What you have to do -
Find each line with the string "picture" and report it.
>>>>>
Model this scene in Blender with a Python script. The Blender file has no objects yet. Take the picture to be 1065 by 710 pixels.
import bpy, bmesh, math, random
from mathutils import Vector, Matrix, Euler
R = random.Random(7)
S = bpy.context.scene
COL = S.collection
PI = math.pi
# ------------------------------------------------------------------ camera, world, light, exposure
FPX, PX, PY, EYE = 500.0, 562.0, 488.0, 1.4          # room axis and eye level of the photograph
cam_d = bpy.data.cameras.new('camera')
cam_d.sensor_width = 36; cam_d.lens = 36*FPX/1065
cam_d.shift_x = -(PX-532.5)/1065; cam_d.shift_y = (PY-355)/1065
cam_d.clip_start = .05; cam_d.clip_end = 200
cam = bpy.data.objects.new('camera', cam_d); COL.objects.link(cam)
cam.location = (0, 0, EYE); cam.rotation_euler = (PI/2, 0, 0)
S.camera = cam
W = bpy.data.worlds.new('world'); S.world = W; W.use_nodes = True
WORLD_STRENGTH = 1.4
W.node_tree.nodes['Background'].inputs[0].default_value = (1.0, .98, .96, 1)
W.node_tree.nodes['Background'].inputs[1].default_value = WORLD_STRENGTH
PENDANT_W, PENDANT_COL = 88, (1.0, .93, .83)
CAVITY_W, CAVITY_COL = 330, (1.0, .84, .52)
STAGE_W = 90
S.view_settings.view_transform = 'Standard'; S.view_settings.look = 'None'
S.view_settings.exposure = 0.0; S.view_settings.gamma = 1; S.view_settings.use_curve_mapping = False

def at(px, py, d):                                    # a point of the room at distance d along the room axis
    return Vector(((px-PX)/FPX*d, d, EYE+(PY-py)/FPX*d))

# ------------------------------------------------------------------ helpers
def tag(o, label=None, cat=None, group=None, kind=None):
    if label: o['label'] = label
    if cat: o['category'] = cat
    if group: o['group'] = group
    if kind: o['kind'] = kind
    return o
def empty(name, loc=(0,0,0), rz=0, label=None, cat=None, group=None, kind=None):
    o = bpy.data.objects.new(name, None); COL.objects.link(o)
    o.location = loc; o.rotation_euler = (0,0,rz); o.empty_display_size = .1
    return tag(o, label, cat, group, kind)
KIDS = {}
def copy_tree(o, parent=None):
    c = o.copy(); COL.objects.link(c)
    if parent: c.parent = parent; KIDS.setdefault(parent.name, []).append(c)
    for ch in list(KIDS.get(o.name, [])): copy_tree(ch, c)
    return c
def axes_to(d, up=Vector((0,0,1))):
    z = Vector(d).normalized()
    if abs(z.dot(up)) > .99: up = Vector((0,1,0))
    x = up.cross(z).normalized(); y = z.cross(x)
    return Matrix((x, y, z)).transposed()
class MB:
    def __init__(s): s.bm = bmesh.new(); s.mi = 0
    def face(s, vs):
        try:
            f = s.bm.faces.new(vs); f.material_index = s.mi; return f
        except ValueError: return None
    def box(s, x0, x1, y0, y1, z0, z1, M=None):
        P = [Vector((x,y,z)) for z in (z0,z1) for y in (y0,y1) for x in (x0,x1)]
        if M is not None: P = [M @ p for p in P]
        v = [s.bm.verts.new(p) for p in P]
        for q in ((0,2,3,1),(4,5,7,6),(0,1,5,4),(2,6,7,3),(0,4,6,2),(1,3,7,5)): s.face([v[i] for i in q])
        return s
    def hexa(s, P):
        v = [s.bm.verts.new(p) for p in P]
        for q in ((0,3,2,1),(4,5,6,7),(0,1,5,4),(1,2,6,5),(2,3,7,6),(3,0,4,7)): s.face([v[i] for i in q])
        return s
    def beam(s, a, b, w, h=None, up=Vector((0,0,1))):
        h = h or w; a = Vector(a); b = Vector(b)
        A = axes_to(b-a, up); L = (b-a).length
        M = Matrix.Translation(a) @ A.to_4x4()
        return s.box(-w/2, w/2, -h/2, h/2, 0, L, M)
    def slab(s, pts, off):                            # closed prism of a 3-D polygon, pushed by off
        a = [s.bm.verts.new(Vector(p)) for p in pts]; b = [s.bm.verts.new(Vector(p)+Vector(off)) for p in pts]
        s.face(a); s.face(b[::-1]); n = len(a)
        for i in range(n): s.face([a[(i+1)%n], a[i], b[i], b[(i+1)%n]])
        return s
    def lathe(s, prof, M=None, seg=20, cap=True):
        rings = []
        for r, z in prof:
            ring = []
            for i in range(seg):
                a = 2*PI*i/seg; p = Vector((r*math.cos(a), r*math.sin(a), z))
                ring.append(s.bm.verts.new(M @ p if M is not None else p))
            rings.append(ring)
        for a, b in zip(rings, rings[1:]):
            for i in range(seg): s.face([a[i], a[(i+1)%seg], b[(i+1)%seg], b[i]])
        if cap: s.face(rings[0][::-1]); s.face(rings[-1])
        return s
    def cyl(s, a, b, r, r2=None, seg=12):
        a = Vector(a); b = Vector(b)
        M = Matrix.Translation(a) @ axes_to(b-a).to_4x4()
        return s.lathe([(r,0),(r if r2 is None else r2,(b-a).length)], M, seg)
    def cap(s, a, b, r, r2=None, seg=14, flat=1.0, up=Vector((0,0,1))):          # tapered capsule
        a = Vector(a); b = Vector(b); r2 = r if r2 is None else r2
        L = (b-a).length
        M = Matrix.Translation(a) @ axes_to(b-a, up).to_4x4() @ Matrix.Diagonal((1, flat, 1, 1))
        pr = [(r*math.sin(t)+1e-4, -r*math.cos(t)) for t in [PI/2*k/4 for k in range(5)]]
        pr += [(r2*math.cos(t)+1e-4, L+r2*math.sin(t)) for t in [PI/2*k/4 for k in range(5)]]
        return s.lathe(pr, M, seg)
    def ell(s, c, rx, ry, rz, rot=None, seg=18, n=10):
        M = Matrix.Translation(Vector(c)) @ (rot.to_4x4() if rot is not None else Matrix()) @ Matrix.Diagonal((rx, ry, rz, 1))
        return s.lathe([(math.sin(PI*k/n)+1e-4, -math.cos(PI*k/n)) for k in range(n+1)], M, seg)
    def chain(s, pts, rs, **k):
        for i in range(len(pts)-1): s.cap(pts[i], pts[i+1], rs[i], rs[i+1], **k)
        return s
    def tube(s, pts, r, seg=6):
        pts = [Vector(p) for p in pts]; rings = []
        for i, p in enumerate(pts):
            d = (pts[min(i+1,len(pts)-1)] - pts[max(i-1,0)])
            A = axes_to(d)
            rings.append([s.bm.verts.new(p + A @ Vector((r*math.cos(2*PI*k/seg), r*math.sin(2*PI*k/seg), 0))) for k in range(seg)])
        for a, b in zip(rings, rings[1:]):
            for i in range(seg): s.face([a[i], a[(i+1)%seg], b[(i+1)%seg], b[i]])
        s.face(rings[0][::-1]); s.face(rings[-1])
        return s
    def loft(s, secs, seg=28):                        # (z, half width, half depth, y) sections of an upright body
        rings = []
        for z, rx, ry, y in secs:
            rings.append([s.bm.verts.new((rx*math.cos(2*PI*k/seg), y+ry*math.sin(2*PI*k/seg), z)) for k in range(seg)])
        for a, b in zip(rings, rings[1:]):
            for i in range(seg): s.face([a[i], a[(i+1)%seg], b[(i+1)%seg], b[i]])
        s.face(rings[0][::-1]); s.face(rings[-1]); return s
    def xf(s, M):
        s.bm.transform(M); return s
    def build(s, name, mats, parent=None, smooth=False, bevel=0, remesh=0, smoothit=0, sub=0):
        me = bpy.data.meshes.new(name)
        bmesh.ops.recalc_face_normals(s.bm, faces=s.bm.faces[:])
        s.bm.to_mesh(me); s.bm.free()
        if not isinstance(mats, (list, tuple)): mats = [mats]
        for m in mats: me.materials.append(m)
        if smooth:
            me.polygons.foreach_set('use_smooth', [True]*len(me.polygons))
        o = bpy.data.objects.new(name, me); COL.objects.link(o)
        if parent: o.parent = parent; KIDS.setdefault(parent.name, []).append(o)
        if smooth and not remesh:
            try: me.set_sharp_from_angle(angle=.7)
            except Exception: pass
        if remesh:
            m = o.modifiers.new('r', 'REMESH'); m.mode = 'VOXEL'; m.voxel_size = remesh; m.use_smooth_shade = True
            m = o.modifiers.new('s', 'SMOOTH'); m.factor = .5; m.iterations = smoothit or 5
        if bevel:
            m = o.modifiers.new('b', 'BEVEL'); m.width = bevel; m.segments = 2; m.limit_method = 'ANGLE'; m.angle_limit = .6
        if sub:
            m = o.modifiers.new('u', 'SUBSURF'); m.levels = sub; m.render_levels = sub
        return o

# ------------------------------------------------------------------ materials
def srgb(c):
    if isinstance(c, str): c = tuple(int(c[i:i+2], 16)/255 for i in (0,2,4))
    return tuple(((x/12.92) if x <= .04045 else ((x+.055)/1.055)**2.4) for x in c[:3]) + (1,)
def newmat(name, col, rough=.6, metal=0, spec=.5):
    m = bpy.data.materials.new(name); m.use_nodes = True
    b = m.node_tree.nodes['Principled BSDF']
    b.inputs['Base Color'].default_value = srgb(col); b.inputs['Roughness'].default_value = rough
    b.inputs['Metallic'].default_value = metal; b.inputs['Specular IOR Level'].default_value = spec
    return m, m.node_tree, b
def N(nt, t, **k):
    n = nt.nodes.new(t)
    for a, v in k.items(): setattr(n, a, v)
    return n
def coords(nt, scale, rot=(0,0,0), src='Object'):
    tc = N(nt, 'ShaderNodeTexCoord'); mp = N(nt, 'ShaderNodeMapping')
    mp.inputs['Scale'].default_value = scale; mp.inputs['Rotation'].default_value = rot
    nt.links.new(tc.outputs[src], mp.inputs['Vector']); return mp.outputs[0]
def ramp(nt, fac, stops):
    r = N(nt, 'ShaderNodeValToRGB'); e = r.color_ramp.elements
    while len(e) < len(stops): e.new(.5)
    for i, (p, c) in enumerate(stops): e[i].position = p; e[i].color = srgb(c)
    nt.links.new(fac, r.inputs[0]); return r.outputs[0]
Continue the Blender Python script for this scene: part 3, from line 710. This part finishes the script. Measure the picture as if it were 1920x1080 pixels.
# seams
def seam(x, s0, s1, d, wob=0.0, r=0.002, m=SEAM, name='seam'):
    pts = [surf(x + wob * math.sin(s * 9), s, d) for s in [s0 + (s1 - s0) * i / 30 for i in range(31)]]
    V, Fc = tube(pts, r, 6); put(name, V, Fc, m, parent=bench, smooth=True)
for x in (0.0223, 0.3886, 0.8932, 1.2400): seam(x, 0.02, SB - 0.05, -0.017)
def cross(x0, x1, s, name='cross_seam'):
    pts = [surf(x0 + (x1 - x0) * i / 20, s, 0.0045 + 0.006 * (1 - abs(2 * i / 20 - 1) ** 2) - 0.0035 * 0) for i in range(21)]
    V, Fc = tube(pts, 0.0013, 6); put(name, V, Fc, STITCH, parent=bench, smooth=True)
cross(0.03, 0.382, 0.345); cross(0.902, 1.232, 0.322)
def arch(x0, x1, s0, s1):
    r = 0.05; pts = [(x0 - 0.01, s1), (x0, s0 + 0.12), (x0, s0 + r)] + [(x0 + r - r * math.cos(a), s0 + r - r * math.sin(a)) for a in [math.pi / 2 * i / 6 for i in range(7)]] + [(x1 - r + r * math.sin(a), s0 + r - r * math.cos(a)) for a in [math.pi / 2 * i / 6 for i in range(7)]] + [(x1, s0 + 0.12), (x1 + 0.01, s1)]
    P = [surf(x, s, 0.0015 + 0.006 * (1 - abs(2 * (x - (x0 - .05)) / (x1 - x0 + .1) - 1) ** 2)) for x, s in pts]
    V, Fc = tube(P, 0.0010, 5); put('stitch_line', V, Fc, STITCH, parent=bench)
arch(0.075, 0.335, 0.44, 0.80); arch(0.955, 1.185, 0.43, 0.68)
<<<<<
Problem solution -
Model this scene in Blender with a Python script. The Blender file has no objects yet. Take the picture to be 1065 by 710 pixels.
Continue the Blender Python script for this scene: part 3, from line 710. This part finishes the script. Measure the picture as if it were 1920x1080 pixels.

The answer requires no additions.